--- Start of SOURCE EXCERPT ---
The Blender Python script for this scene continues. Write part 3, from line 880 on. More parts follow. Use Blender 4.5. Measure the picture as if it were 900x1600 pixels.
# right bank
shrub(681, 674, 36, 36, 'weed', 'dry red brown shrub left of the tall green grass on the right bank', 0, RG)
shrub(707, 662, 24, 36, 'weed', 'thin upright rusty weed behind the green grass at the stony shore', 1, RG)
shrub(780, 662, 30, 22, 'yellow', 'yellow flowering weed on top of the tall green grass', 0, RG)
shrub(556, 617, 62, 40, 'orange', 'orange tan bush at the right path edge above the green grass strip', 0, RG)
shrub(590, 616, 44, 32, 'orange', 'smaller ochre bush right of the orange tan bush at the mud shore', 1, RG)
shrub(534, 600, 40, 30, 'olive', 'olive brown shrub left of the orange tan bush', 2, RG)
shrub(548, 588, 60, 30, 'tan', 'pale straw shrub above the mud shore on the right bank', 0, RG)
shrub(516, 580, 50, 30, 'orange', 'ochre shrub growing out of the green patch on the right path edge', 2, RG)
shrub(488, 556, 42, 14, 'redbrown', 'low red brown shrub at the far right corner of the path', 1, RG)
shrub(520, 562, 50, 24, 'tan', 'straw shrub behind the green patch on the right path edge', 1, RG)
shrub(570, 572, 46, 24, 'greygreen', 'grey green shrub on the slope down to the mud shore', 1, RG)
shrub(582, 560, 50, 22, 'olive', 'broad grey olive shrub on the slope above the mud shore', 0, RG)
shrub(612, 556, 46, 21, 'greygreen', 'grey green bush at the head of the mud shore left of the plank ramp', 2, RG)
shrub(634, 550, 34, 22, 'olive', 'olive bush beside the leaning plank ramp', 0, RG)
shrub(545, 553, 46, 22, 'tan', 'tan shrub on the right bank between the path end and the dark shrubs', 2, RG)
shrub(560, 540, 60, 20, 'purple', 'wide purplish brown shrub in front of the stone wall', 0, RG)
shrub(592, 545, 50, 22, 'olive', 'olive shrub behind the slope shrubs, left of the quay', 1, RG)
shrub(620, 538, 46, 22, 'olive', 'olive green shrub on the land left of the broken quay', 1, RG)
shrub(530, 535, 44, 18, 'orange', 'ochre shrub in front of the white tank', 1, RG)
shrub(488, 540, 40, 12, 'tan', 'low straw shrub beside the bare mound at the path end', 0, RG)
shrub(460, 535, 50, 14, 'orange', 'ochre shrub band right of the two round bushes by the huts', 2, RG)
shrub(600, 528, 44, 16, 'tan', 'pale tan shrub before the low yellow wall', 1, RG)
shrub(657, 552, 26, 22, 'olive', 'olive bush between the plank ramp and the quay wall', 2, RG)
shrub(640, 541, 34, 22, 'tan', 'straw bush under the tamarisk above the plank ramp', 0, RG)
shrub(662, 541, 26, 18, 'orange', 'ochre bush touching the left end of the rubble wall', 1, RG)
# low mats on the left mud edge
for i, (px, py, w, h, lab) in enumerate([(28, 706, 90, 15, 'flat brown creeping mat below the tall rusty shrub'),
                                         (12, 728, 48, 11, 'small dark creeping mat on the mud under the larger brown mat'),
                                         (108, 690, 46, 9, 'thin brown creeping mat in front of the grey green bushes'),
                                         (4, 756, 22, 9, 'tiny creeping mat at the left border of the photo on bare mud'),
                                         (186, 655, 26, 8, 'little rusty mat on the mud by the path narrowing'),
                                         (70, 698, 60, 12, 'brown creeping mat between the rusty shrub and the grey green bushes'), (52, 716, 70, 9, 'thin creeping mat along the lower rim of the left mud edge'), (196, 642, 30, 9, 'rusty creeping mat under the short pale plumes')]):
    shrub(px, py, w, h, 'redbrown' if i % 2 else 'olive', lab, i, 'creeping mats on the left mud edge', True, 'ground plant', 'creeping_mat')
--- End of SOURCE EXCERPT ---
* [WHAT IS ASKED]:
Quote every line of the data, word for word.

* [EXERCISE RESULT]:
The Blender Python script for this scene continues. Write part 3, from line 880 on. More parts follow. Use Blender 4.5. Measure the picture as if it were 900x1600 pixels.
# right bank
shrub(681, 674, 36, 36, 'weed', 'dry red brown shrub left of the tall green grass on the right bank', 0, RG)
shrub(707, 662, 24, 36, 'weed', 'thin upright rusty weed behind the green grass at the stony shore', 1, RG)
shrub(780, 662, 30, 22, 'yellow', 'yellow flowering weed on top of the tall green grass', 0, RG)
shrub(556, 617, 62, 40, 'orange', 'orange tan bush at the right path edge above the green grass strip', 0, RG)
shrub(590, 616, 44, 32, 'orange', 'smaller ochre bush right of the orange tan bush at the mud shore', 1, RG)
shrub(534, 600, 40, 30, 'olive', 'olive brown shrub left of the orange tan bush', 2, RG)
shrub(548, 588, 60, 30, 'tan', 'pale straw shrub above the mud shore on the right bank', 0, RG)
shrub(516, 580, 50, 30, 'orange', 'ochre shrub growing out of the green patch on the right path edge', 2, RG)
shrub(488, 556, 42, 14, 'redbrown', 'low red brown shrub at the far right corner of the path', 1, RG)
shrub(520, 562, 50, 24, 'tan', 'straw shrub behind the green patch on the right path edge', 1, RG)
shrub(570, 572, 46, 24, 'greygreen', 'grey green shrub on the slope down to the mud shore', 1, RG)
shrub(582, 560, 50, 22, 'olive', 'broad grey olive shrub on the slope above the mud shore', 0, RG)
shrub(612, 556, 46, 21, 'greygreen', 'grey green bush at the head of the mud shore left of the plank ramp', 2, RG)
shrub(634, 550, 34, 22, 'olive', 'olive bush beside the leaning plank ramp', 0, RG)
shrub(545, 553, 46, 22, 'tan', 'tan shrub on the right bank between the path end and the dark shrubs', 2, RG)
shrub(560, 540, 60, 20, 'purple', 'wide purplish brown shrub in front of the stone wall', 0, RG)
shrub(592, 545, 50, 22, 'olive', 'olive shrub behind the slope shrubs, left of the quay', 1, RG)
shrub(620, 538, 46, 22, 'olive', 'olive green shrub on the land left of the broken quay', 1, RG)
shrub(530, 535, 44, 18, 'orange', 'ochre shrub in front of the white tank', 1, RG)
shrub(488, 540, 40, 12, 'tan', 'low straw shrub beside the bare mound at the path end', 0, RG)
shrub(460, 535, 50, 14, 'orange', 'ochre shrub band right of the two round bushes by the huts', 2, RG)
shrub(600, 528, 44, 16, 'tan', 'pale tan shrub before the low yellow wall', 1, RG)
shrub(657, 552, 26, 22, 'olive', 'olive bush between the plank ramp and the quay wall', 2, RG)
shrub(640, 541, 34, 22, 'tan', 'straw bush under the tamarisk above the plank ramp', 0, RG)
shrub(662, 541, 26, 18, 'orange', 'ochre bush touching the left end of the rubble wall', 1, RG)
# low mats on the left mud edge
for i, (px, py, w, h, lab) in enumerate([(28, 706, 90, 15, 'flat brown creeping mat below the tall rusty shrub'),
                                         (12, 728, 48, 11, 'small dark creeping mat on the mud under the larger brown mat'),
                                         (108, 690, 46, 9, 'thin brown creeping mat in front of the grey green bushes'),
                                         (4, 756, 22, 9, 'tiny creeping mat at the left border of the photo on bare mud'),
                                         (186, 655, 26, 8, 'little rusty mat on the mud by the path narrowing'),
                                         (70, 698, 60, 12, 'brown creeping mat between the rusty shrub and the grey green bushes'), (52, 716, 70, 9, 'thin creeping mat along the lower rim of the left mud edge'), (196, 642, 30, 9, 'rusty creeping mat under the short pale plumes')]):
    shrub(px, py, w, h, 'redbrown' if i % 2 else 'olive', lab, i, 'creeping mats on the left mud edge', True, 'ground plant', 'creeping_mat')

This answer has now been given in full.